Karlan is coauthor of a recent book, More Than Good Intentions, that also discusses research on this topic. He and Jonathan Zinman, an economics professor at Dartmouth College in Hanover, N.H., recently published the results of a 22-month study that examined how individuals make economic decisions over time and whether micro-lending policies aid economic development.

“Proponents argue microcredit mitigates market failures, spurs microenterprise growth and boosts borrowers’ well-being,” the researchers write in a report.

The National Science Foundation’s Division of Social and Economic Sciences funds the work.

Can cope better

The researchers found “microloans increase ability to cope with risk, strengthen community ties and increase access to informal credit.”

But they also found the subjective well-being of loan awardees slightly declined. In addition, they found awardees reduced their overall number of business activities and those in the study did not increase investment in their businesses.

“Enterprise growth is the canonical story that the microcredit industry promotes,” said Karlan about the amount of financial investment.

“This isn’t to say that microcredit never produces such an impact. But it should not be seen as the singular story. We need to know more about how people actually use their loans, and we should not be judgmental if the answer is not always for investment in enterprise.”

Equal opportunity

“Traditional” microlenders target women who operate small-scale businesses and use group lending mechanisms. But the expansion of microlending means it often ends up looking more like traditional retail or small business lending that has the same impact on women and men.

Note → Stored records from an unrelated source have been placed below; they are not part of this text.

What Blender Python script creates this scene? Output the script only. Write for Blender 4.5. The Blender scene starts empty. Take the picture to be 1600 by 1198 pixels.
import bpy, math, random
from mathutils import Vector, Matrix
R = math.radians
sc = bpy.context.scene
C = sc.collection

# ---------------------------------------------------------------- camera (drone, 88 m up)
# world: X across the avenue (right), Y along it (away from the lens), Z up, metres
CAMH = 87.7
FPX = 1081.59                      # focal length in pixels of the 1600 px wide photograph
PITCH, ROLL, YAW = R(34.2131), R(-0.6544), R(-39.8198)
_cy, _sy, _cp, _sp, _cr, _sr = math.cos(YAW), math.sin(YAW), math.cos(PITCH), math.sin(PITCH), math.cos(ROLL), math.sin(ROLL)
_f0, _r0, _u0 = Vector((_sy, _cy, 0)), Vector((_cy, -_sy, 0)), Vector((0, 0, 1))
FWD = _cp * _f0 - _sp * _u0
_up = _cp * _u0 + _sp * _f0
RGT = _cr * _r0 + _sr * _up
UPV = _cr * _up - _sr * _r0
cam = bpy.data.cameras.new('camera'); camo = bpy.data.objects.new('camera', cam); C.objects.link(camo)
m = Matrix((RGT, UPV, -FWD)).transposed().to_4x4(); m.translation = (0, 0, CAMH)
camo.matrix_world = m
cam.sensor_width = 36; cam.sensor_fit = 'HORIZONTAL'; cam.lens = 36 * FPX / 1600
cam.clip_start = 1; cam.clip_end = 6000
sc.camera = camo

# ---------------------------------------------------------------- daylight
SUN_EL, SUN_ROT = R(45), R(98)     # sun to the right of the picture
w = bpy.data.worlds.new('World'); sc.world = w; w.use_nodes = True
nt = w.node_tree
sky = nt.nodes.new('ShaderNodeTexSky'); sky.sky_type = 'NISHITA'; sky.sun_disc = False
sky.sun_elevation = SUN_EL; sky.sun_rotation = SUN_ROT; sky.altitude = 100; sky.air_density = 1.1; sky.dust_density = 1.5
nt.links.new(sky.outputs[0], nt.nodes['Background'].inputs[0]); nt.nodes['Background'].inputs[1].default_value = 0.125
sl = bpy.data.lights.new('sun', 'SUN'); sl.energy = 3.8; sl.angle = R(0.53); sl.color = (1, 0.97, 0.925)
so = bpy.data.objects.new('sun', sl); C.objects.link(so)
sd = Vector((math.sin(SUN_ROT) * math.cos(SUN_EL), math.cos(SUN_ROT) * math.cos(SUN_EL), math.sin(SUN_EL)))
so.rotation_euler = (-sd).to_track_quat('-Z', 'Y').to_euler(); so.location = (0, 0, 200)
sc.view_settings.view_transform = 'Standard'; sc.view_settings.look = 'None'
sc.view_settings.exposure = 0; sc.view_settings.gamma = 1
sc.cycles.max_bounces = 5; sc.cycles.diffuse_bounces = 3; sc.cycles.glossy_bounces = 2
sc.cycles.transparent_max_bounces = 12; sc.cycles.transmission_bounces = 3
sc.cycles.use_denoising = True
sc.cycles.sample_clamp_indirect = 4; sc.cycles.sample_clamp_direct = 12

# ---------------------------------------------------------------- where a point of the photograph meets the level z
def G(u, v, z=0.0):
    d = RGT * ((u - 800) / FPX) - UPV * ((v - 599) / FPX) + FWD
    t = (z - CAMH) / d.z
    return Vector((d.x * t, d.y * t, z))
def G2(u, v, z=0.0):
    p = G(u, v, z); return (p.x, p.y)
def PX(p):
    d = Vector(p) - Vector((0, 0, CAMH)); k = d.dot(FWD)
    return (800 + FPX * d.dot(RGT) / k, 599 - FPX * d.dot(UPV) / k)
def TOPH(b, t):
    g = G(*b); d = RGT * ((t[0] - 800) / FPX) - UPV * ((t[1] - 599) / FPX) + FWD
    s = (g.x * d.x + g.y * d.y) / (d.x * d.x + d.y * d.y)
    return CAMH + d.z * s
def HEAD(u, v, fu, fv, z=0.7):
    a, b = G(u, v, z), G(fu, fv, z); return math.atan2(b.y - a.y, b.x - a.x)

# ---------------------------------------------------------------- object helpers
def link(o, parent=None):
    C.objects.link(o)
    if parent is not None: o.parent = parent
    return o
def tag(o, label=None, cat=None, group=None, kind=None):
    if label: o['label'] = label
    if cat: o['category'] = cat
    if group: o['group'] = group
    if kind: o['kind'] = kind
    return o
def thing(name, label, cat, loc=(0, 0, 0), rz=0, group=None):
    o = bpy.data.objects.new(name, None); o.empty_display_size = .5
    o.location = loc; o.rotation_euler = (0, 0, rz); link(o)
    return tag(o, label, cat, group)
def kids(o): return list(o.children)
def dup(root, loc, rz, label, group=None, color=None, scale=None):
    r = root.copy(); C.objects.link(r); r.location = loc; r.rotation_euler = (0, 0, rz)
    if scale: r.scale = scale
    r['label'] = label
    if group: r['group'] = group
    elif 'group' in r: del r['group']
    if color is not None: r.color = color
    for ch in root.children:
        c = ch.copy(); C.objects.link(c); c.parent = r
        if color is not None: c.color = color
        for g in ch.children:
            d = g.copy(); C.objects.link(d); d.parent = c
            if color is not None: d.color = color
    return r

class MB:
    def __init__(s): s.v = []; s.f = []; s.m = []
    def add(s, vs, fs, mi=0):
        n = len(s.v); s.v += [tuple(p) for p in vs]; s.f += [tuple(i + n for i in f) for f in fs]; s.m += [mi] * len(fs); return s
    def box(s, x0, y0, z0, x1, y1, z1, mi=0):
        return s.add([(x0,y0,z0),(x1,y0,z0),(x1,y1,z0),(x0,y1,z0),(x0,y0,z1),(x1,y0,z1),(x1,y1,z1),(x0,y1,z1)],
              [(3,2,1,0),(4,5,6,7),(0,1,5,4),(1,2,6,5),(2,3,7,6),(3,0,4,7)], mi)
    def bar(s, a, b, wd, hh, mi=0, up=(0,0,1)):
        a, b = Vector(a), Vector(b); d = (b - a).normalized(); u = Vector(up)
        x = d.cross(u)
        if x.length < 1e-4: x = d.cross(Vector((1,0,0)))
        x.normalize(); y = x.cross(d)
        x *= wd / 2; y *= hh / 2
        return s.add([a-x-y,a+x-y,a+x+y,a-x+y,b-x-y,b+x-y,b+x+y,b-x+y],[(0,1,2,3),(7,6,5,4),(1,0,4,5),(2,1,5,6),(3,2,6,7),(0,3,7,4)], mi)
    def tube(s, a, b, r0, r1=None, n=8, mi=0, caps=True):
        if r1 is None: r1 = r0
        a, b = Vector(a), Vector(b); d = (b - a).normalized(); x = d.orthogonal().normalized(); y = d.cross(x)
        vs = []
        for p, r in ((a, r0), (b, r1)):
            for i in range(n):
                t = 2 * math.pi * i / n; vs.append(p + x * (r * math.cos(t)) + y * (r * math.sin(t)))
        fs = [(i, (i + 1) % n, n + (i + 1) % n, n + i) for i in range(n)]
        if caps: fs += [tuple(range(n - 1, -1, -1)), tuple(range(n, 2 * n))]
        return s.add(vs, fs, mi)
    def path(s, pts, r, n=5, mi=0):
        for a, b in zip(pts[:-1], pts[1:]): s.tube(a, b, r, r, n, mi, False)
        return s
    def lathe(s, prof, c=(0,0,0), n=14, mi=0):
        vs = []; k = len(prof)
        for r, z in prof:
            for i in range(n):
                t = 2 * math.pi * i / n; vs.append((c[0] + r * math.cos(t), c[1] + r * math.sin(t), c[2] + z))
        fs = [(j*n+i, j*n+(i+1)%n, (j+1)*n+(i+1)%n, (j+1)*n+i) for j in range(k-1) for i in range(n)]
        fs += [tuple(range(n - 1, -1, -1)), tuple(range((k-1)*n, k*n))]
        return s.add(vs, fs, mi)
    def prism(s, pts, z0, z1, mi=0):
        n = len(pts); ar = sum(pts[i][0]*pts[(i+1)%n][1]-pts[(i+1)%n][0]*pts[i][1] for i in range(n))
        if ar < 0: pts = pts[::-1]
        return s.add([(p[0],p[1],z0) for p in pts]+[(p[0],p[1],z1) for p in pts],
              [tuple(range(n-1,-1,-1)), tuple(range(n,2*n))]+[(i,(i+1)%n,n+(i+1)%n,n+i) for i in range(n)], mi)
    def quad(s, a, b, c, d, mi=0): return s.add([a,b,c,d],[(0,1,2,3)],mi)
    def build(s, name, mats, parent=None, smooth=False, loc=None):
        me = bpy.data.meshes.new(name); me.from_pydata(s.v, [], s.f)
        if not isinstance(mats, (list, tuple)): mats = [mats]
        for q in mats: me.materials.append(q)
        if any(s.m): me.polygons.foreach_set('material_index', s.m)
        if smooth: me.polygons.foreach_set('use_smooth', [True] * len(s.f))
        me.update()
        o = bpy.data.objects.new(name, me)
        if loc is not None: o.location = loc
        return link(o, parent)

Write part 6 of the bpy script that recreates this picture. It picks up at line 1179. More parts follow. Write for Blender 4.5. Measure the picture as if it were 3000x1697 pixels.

Optimism, calmness, worry and job satisfaction was about the same for both men and women in the study.

“We do not find any evidence that treatment effects are more pronounced for female borrowers,” the researchers write.

Bottom line

“We do find that microloans increase ability to cope with risk,” they write, “strengthen community ties, and increase access to informal credit. Thus microcredit may work, but through different channels often hypothesized by its proponents.”

Informal credit was loans provided by family members and friends. The researchers found awardees had greater access to these loans once they had been the recipient of a microcredit loan.

“Access to credit lowered the demand for risk mitigation tools elsewhere,” said Karlan.

“We also found a similar result in our earlier South Africa study, in which individuals with access to credit were more able to keep their jobs — more able to absorb some sort of shock, which if they did not absorb would have meant losing their job.”